Saturday, October 11, 2008

Bishops Being Bishops

This is a great essay from Catholic Thing on the scandalous action last election season around Catholic politicians who defy the stand of the Church on abortion (with little reaction from leading US Bishops who were apparently defying the Holy Father who urged them to speak out) and the great change in this year’s season.

An excerpt.

“What a difference four years make. In 2004 a small number of bishops publicly criticized the pro-abortion position of the Democrat running for president. This election year, they have grown to a large and lusty choir taking strong public stands against the pro-abortion politics of the Democratic ticket and their loudest supporters. Why such a difference from 2004 to now?...

“We know now that things spun out of control. While Cardinal McCarrick’s final report was scheduled for after the election, the bishops held one of their twice-annual meetings in Colorado that June and two unusual things happened: the mostly liberal lay staff was booted out of the meeting so that the bishops could talk without their influence, and Cardinal McCarrick delivered “interim reflections” of the task force.

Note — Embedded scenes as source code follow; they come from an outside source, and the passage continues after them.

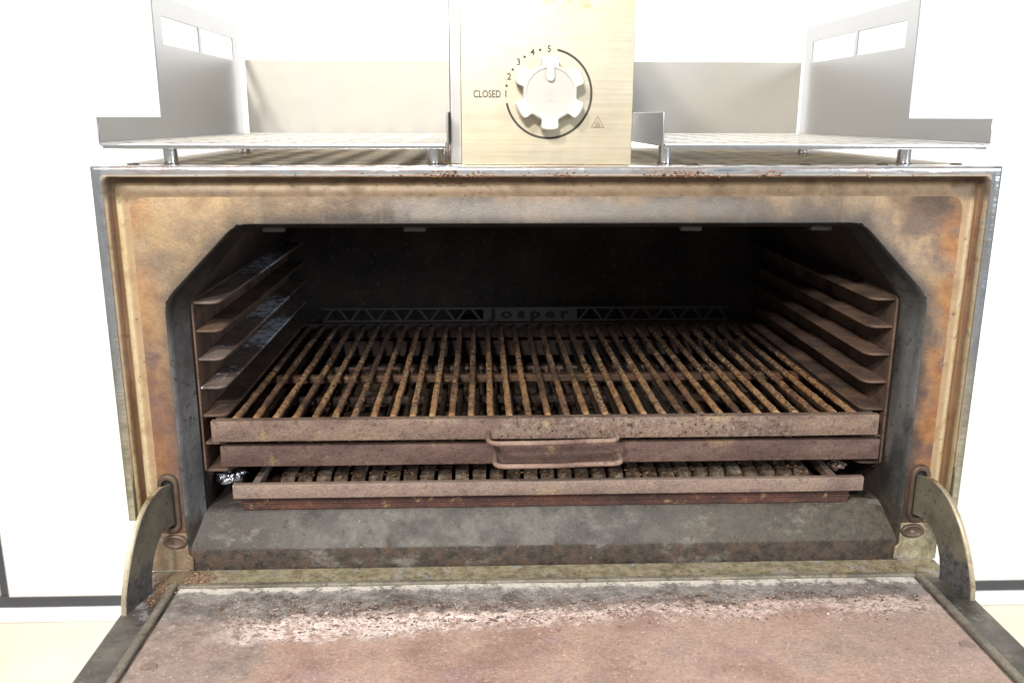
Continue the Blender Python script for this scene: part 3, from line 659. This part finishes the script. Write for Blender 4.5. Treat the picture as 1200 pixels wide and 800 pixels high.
# ------------------------------------------------------------------ shelves on posts above the oven
def top_shelf(s_, label):
    xo = .470*s_; xi = (.1155 if s_ > 0 else -.1090); x0, x1 = sorted((xo, xi)); YF, YB = .030, .618; ZB = .0272
    t = empty('top_shelf', ((x0+x1)/2, .3, .0065), label, 'shelf', 'steel shelves standing on top of the oven')
    # perforated base
    us = [x0+.004]; n_ = 8; step = (x1-x0-.008)/n_
    for k in range(n_): us += [x0+.004+step*k+step*.22, x0+.004+step*k+step*.78, x0+.004+step*(k+1)]
    vs = [YF+.012]; m_ = 9; st2 = (YB-YF-.020)/m_
    for k in range(m_): vs += [YF+.012+st2*k+st2*.28, YF+.012+st2*k+st2*.72, YF+.012+st2*(k+1)]
    G().grid(us, vs, lambda i, j: not (i % 3 == 1 and j % 3 == 1), 'z', ZB, ZB+.0018).build('base_sheet', 'shelf_steel_back', t)
    # rolled front edge running into the flanges
    pr = [(YF+.012, ZB+.0018), (YF+.003, ZB+.0018), (YF+.0005, ZB+.001), (YF, ZB-.001), (YF+.0006, ZB-.003), (YF+.003, ZB-.0036), (YF+.012, ZB)]
    G().loft([[(x, y, z) for y, z in pr] for x in (x0+.004, x1-.004)], True, True).build('front_edge', 'post_steel', t, smooth=True, angle=50)
    # outer side panel: low arm in front, tall part with two slots behind
    a, b = sorted((xo, xo-s_*.0022))
    ys = [YF, .222, .2535, .402, .415, .580, YB]; zz = [ZB+.003, .0560, .1440, .1755, .2015]
    def keep(i, j): return (j == 0) if i == 0 else not (j == 2 and i in (2, 4))
    G().grid(ys, zz, keep, 'x', a, b).build('side_panel', 'shelf_steel', t, .0008, seg=1)
    # rounded fold between panel and base
    fold = [(xo, ZB+.0032), (xo-s_*.0006, ZB+.0008), (xo-s_*.0022, ZB-.0008), (xo-s_*.0042, ZB-.0012), (xo-s_*.0042, ZB+.0014), (xo-s_*.0026, ZB+.0018), (xo-s_*.0022, ZB+.0032)]
    G().loft([[(x, y, z) for x, z in fold] for y in (YF, YB)], True, True).build('fold', 'shelf_steel', t, smooth=True, angle=50)
    # low inner flange beside the control box
    a, b = sorted((xi, xi+s_*.0022))
    G().box(a, b, YF, YB, ZB-.0005, .0620).build('inner_flange', 'shelf_steel', t, .0008)
    # back panel
    a, b = sorted((xi-s_*.0, xo-s_*.0115)); 
    G().box(a+.003, b, YB-.018, YB-.016, ZB+.0025, .1450).build('back_panel', 'shelf_steel_back', t, .0006)
    g = G(); g.tube([(0, 0, 0), (0, 0, .003), (0, 0, .0032), (0, 0, .0196)], [.0088, .0088, .0076, .0076], 18); pm = g.mesh('post', 'post_steel', True)
    for x in ((-.4055, -.1255) if s_ < 0 else (.388, .1130+.011)):
        for y in (.054, .37):
            p = inst('post', pm, t, (x, y, .0066)); p.data.set_sharp_from_angle(angle=math.radians(40))
    return t
top_shelf(-1, 'left steel shelf with slotted side panel, on posts above the oven')
top_shelf(1, 'right steel shelf with slotted side panel, on posts above the oven')

# ------------------------------------------------------------------ grill racks
SP = .0222
def bar_mesh(name, y0, y1, r, mat):
    ns = 46; b0 = random.uniform(-.0012, .0012); b1 = random.uniform(-.001, .0006); path = [(b0*math.sin(3.1*k/ns)+random.uniform(-.00015, .00015), y0+(y1-y0)*k/ns, b1*math.sin(3.1*k/ns)+random.uniform(-.0002, .0002)) for k in range(ns+1)]
    return G().tube(path, r, 8, .13).mesh(name, mat, True)
bars = [bar_mesh('bar', .041, .497, .0040, 'bar_rust') for _ in range(8)]; bars2 = [bar_mesh('bar', .041, .497, .0037, 'bar_shaded') for _ in range(4)]
def rack(label, dx, dy, dz, mat, hx0, hx1, plate):
    t = empty('grill_rack', (dx, .26+dy, -.297+dz), label, 'grill rack', 'grill racks on the oven runners')
    L = lambda o: setattr(o, 'location', Vector((dx, dy, dz))) or o
    L(rail(-.3785, .3785, .026, .0335, -.2975, -.2728).build('front_rail', mat, t, smooth=True, angle=60))
    L(G().box(-.3765, .3765, .0337, .0405, -.2810, -.2735).build('front_ledge', mat, t, .0012))
    for s_ in (-1, 1):
        a, b = sorted((s_*.3765, s_*.3670)); L(G().box(a, b, .0407, .505, -.2955, -.2735).build('side_rail', 'rack_shaded', t, .0012))
    L(G().box(-.3665, .3665, .4975, .505, -.2955, -.2700).build('rear_rail', 'rack_shaded', t, .0012))
    for y in (.236,):
        L(G().box(-.3665, .3665, y-.006, y+.006, -.2920, -.2812).build('cross_bar', 'rack_cross' if plate else 'rack_shaded', t, .0025))
    for k in range(33):
        b = inst('bar', (bars if plate else bars2)[(k*3) % 8 if plate else k % 4], t, (dx-.3555+SP*k+.0002, dy, dz-.2768), (0, 0, 0))
    # bent handle
    h0, h1 = hx0-dx, hx1-dx
    za, zb_, yo = (-.2880, -.2900, -.006) if plate else (-.2838, -.2850, -.011)
    pth = [(h0, .027, za), (h0-.0004, .013, za-.0006), (h0-.0002, yo+.009, za-.0012), (h0+.0012, yo+.0035, zb_+.0002), (h0+.0045, yo+.0008, zb_-.0003), (h0+.011, yo, zb_-.0006), (h0+.03, yo+.0004, zb_-.0007), ((h0+h1)/2, yo-.0006, zb_-.0001),
           (h1-.03, yo+.0002, zb_+.0010), (h1-.011, yo, zb_+.0013), (h1-.0045, yo+.0008, zb_+.0016), (h1-.0012, yo+.0035, zb_+.0020), (h1+.0002, yo+.009, za+.0006), (h1+.0004, .013, za+.0008), (h1, .027, za+.0010)]
    L(G().tube(pth, .0029, 10).build('handle', 'handle_iron', t, smooth=True))
    if plate:
        zp0, zp1, yp = -.2690, -.2455, .5035; zc = (zp0+zp1)/2
        for z in (zp0+.0015, zp1-.0015): L(G().box(-.333, .333, yp-.0015, yp+.0015, z-.0015, z+.0015).build('plate_edge', 'plate_iron', t))
        L(G().box(-.072, .082, yp-.0012, yp+.0012, zp0+.0032, zp1-.0032).build('name_plate', 'plate_iron', t))
        tm = text_mesh('J o s p e r', .0225, 'letter_shade', .0004, bold=.0009)  # black letters stand for the shade in the stencil cutouts
        me_w = max(v.co.x for v in tm.vertices)-min(v.co.x for v in tm.vertices)
        for v in tm.vertices: v.co.x *= .132/me_w
        inst('lettering', tm, t, (dx+.004, dy+yp-.0020, dz+zc+.001), UP)
        def strut(xa, xb):
            w = .0021; return [(xa-w, zp0+.0031), (xa+w, zp0+.0031), (xb+w, zp1-.0031), (xb-w, zp1-.0031)]
        for a0, a1 in ((-.333, -.074), (.084, .333)):
            n_ = 12; st2 = (a1-a0)/n_
            for k in range(n_):
                xa = a0+st2*k+.003; xb = a0+st2*(k+1)-.003
                if k % 2: xa, xb = xb, xa
                if k % 2 == 0: xa, xb = a0+st2*k+.003, a0+st2*k+st2*.75
                else: xa, xb = a0+st2*(k+1)-.003, a0+st2*k+st2*.25
                L(G().prism(strut(xa, xb), 'y', yp-.0012, yp+.0012).build('plate_strut', 'plate_iron', t))
    return t
rack('rusty barred grill rack on top, with bent wire handle and pierced rear plate', 0, 0, 0, 'rack_iron', -.0695, .0735, True)
rack('rusty grill rack directly under the top rack, its plain front rail showing', .0065, .006, -.0322, 'rack_iron_plain', -.0620, .0785, False)

# charcoal grate tray
t = empty('charcoal_tray', (.005, .27, -.366), 'low charcoal tray with crusted grate bars, under the grill racks', 'tray')
rail(-.3600, .3680, .026, .0335, -.3665, -.3492).build('front_rail', 'tray_iron', t, smooth=True, angle=60)
for x in (-.338, .339): G().box(x-.004, x+.004, .0337, .52, -.3640, -.3530).build('side_rail', 'tray_iron', t, .0012)
G().box(-.333, .334, .515, .522, -.364, -.350).build('rear_rail', 'tray_iron', t, .0012)
G().box(-.333, .334, .036, .514, -.3745, -.3725).build('tray_floor', 'drawer_iron', t)
def grate_bar(sd):
    random.seed(sd); g = G(); n_ = 60; loops = []
    for k in range(n_+1):
        y = .050+.46*k/n_; q = lambda a: a*mn.noise((sd*3.1, y*70, a*900))
        h = .0022*mn.noise((sd*1.7, y*45, 0)); drop = .010*max(0, (.062-y)/.012)
        T = -.3530+h-drop
        loops.append([(-.0080+q(.0010), y, -.3735), (-.0080+q(.0014), y, T-.0012), (-.0072, y, T+q(.0018)), (-.0025, y, T+q(.0030)), (.0025, y, T+q(.0034)), (.0072, y, T+q(.0018)), (.0080+q(.0013), y, T-.0012), (.0080+q(.0010), y, -.3735)])
    g.loft(loops, True, True); return g.mesh('grate_bar', 'grate_crust', True)
gb = [grate_bar(50+k) for k in range(6)]
for k in range(31):
    inst('grate_bar', gb[(k*5+k//6) % 6], t, (-.304+.0204*k, random.uniform(-.004, .004), random.uniform(-.0012, .0012)))
t = empty('ash_pan', (.002, .27, -.386), 'dark red-brown ash pan at the bottom, under the charcoal tray', 'ash pan')
G().box(-.3535, .3570, .037, .043, -.3850, -.3680).build('front_panel', 'drawer_iron', t, .001)
for x in (-.352, .3555): G().box(x-.0014, x+.0014, .0432, .50, -.3850, -.3760).build('side_wall', 'drawer_iron', t)
G().box(-.350, .3535, .0432, .50, -.3860, -.3852).build('drawer_floor', 'drawer_iron', t)
G().box(-.3535, .3570, .0445-.0095, .0368, -.3765, -.3745).build('drawer_bead', 'drawer_iron', t)

# stand below (hidden behind the open door)
t = empty('oven_stand', (0, .33, FZ), 'plain steel stand carrying the oven, hidden behind its open door', 'stand')
G().box(-.40, .40, .10, .60, -.475, -.4455).build('stand_top', 'shelf_steel', t, .002)
for x in (-.38, .38):
    for y in (.12, .58): G().box(x-.02, x+.02, y-.02, y+.02, FZ, -.4752).build('leg', 'shelf_steel', t, .002)

# ------------------------------------------------------------------ scraps and crumbs
def scrap(name, c, r, seed, mat, label, cat, sq=(1, 1, 1)):
    import bmesh
    bm = bmesh.new(); bmesh.ops.create_icosphere(bm, subdivisions=3, radius=1)
    for v in bm.verts:
        d = v.co.normalized(); k = 1+.55*mn.noise(d*1.7+Vector((seed, 0, 0)))+.35*mn.noise(d*5+Vector((0, seed, 0)))
        v.co = Vector((d.x*k*r*sq[0], d.y*k*r*sq[1], d.z*k*r*sq[2]))
    zm = min(v.co.z for v in bm.verts)
    for v in bm.verts: v.co.z -= zm
    me = bpy.data.meshes.new(name); bm.to_mesh(me); bm.free(); me.materials.append(M[mat])
    o = bpy.data.objects.new(name, me); S.collection.objects.link(o); o.location = c; tag(o, label, cat); return o
scrap('foil_scrap', (-.3775, .075, -.3865+.018), .013, 3.3, 'foil', 'crumpled silver foil scrap left of the charcoal tray', 'foil', (1.25, 1.1, .75))
scrap('ash_lump', (.3600, .085, -.3645), .0075, 8.1, 'crumb_ash', 'pale ash lump at the right end of the charcoal tray', 'ash', (1.2, 1, .8))

def crumbs(name, items, mat, label, cat):
    g = G()
    for (x, y, z, r) in items:
        if abs(x) > .446: continue
        h = [random.uniform(.5, 1.3) for _ in range(6)]; a = random.random()*6.28; ca, sa = math.cos(a), math.sin(a); el = random.uniform(.6, 1.5)
        P = [(1, 0, 0), (-1, 0, 0), (0, 1, 0), (0, -1, 0), (0, 0, .55), (0, 0, -.35)]
        vs = []
        for q, k in zip(P, h):
            px, py, pz = q[0]*k*r*el, q[1]*k*r, q[2]*k*r; vs.append((x+px*ca-py*sa, y+px*sa+py*ca, z+pz))
        g.add(vs, [(0, 2, 4), (2, 1, 4), (1, 3, 4), (3, 0, 4), (2, 0, 5), (1, 2, 5), (3, 1, 5), (0, 3, 5)])
    o = g.build(name, mat); tag(o, label, cat, kind='stuff'); return o
random.seed(21); it = []
for _ in range(900):
    x = random.uniform(-.36, .40); y = -.083+.012*mn.noise((x*6, 2, 0))+random.gauss(0, .011)
    it.append((x, y, DZ+.0030, random.uniform(.0005, .0013)*(1.6 if random.random() < .06 else 1)))
for _ in range(260): it.append((random.uniform(-.38, .39), random.uniform(-.34, -.05), DZ+.0029, random.uniform(.0004, .0009)))
for _ in range(900):
    x = random.uniform(-.34, .08) if random.random() < .75 else random.uniform(.05, .36)
    it.append((x, -.108+.01*mn.noise((x*8, 5, 0))+random.gauss(0, .009), DZ+.0030, random.uniform(.0006, .0016)*(1.7 if random.random() < .1 else 1)))
crumbs('ash_crumbs', it, 'crumb_ash', 'brown and pale ash flakes strewn across the door lining', 'ash')
it = []
for _ in range(420):
    x = -.408+abs(random.gauss(0, .016)) if random.random() < .75 else random.uniform(-.40, .42)
    it.append((x, random.gauss(-.014, .007), DZ+.0006, random.uniform(.0006, .0021)))
for _ in range(160): it.append((random.gauss(.38, .05), random.gauss(-.012, .004), DZ+.0005, random.uniform(.0005, .0014)))
for _ in range(140): it.append((random.gauss(-.425, .012), random.uniform(-.07, -.01), DZ+.0006, random.uniform(.0006, .0018)))
for _ in range(110):
    x = random.uniform(-.36, .40); it.append((x, -.080+.012*mn.noise((x*6, 2, 0))+random.gauss(0, .007), DZ+.0034, random.uniform(.0012, .0028)))
it2 = [(random.uniform(-.31, .31), random.uniform(.05, .20), -.3525+random.uniform(-.001, .0012), random.uniform(.0008, .0026)) for _ in range(900)]

crumbs('rust_crumbs', it, 'crumb_rust', 'rust crumbs gathered along the hinge edge of the door', 'rust')
crumbs('charred_crumbs', it2, 'crumb_burnt', 'charred crumbs lying over the charcoal tray bars', 'char')
it = []
for cx, w, n_ in ((-.105, .030, 120), (.01, .02, 40), (.135, .034, 170), (.225, .014, 50), (-.26, .1, 14), (.33, .06, 16), (-.08, .1, 24)):
    for _ in range(n_):
        it.append((random.gauss(cx, w*.6), .0002, random.uniform(-.0035, .003), random.uniform(.0005, .0022)))
crumbs('burnt_residue', it, 'crumb_burnt', 'burnt grease specks stuck along the steel front rim', 'residue')
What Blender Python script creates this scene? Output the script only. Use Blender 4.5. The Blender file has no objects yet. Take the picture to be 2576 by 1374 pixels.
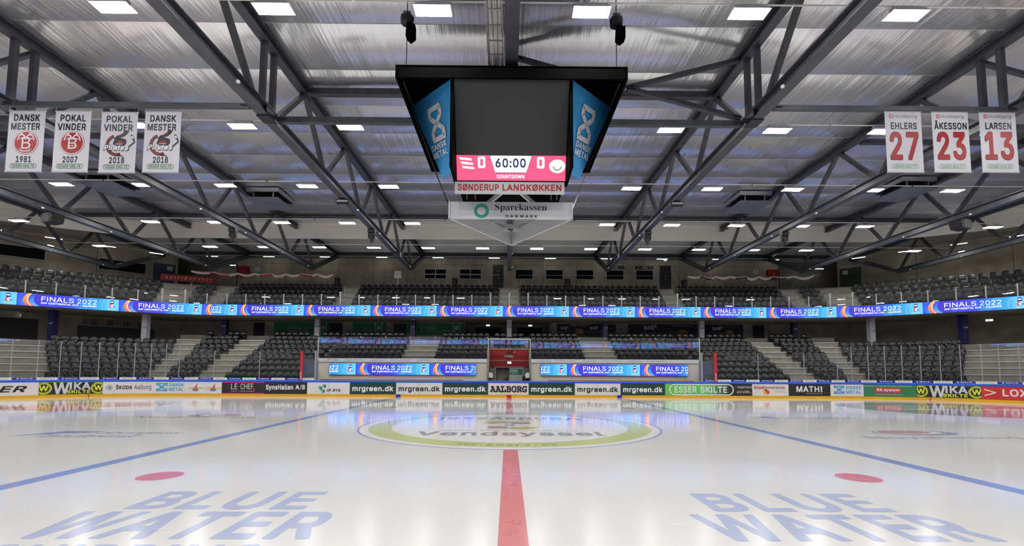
import bpy, math, random
from mathutils import Vector, Matrix
from mathutils.geometry import tessellate_polygon
random.seed(7)
PI = math.pi
S = bpy.context.scene
C = S.collection

# ------------------------------------------------------------------ camera, world, exposure
cam = bpy.data.cameras.new('camera')
camo = bpy.data.objects.new('camera', cam)
C.objects.link(camo)
S.camera = camo
cam.sensor_fit = 'HORIZONTAL'
cam.sensor_width = 36.0
cam.lens = 36.0 * 1151.35 / 2576.0
cam.shift_y = (858.5 - 687.0) / 2576.0
cam.clip_start, cam.clip_end = 0.05, 300
camo.matrix_world = (Matrix.Translation((-0.0543, 0.0, 1.653)) @ Matrix.Rotation(-0.0077, 4, 'Z')
                     @ Matrix.Rotation(PI / 2 + 0.0669, 4, 'X') @ Matrix.Rotation(0.0043, 4, 'Z'))
w = bpy.data.worlds.new('hall_air')
S.world = w
w.use_nodes = True
w.node_tree.nodes['Background'].inputs[0].default_value = (0.5, 0.52, 0.56, 1)
w.node_tree.nodes['Background'].inputs[1].default_value = 0.02
S.view_settings.view_transform = 'Standard'
S.view_settings.look = 'None'
S.view_settings.gamma = 1.0
S.view_settings.use_curve_mapping = False
S.view_settings.exposure = 0.0
LAMP = 87.0        # radiance of the high bay lamps
TUBE = 9.0         # radiance of the tube lights
LED = 1.45          # radiance scale of the LED screens

# ------------------------------------------------------------------ helpers
def lin(c):
    out = []
    for x in c[:3]:
        x = x / 255.0
        out.append(x / 12.92 if x <= 0.04045 else ((x + 0.055) / 1.055) ** 2.4)
    return tuple(out)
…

“He warned against denying anyone the Eucharist, and he claimed that “Vatican officials” also “advised caution,” and concluded that, “The task force does not advocate the denial of Communion to Catholic politicians.”

“Yet several days later the actual memorandum from Cardinal Ratzinger to Cardinal McCarrick was leaked to the press, showing that Ratzinger had said, in fact, that pro-abortion Catholic politicians “must” be refused Communion after proper counseling and obstinate persistence in defying Church teaching. Ultimately, the bishops as a body produced a document leaving the matter to the discretion of each bishop in his own diocese.

“This is old news, but sheds new light on the current debate. This year there is no McCarrick Committee keeping the conversation sotto voce among an elite few. And this year the bishops are thundering. It is not just the heroic few – Chaput, Burke, and a few others – who were willing to suffer criticism in 2004. Now it is a whole bunch of them, more than thirty at this point. Moreover, the list includes those – like Edward Cardinal Egan of New York and McCarrick's successor Archbishop Donald Wuerl of Washington DC – who have tended to work quietly behind the scenes in the past.

“Other things have changed. In years past, the partisan and the timid seemed to put a damper on an enthusiastic pro-life message coming out of the USCCB and from individual bishops. Some of them are gone, including Democrat Frank Monaghan who for thirty years ran the bishops’ governmental lobby shop. Gone also is Mark Chopko, the general counsel who regularly frightened pro-life Bishops with the IRS boogeyman.”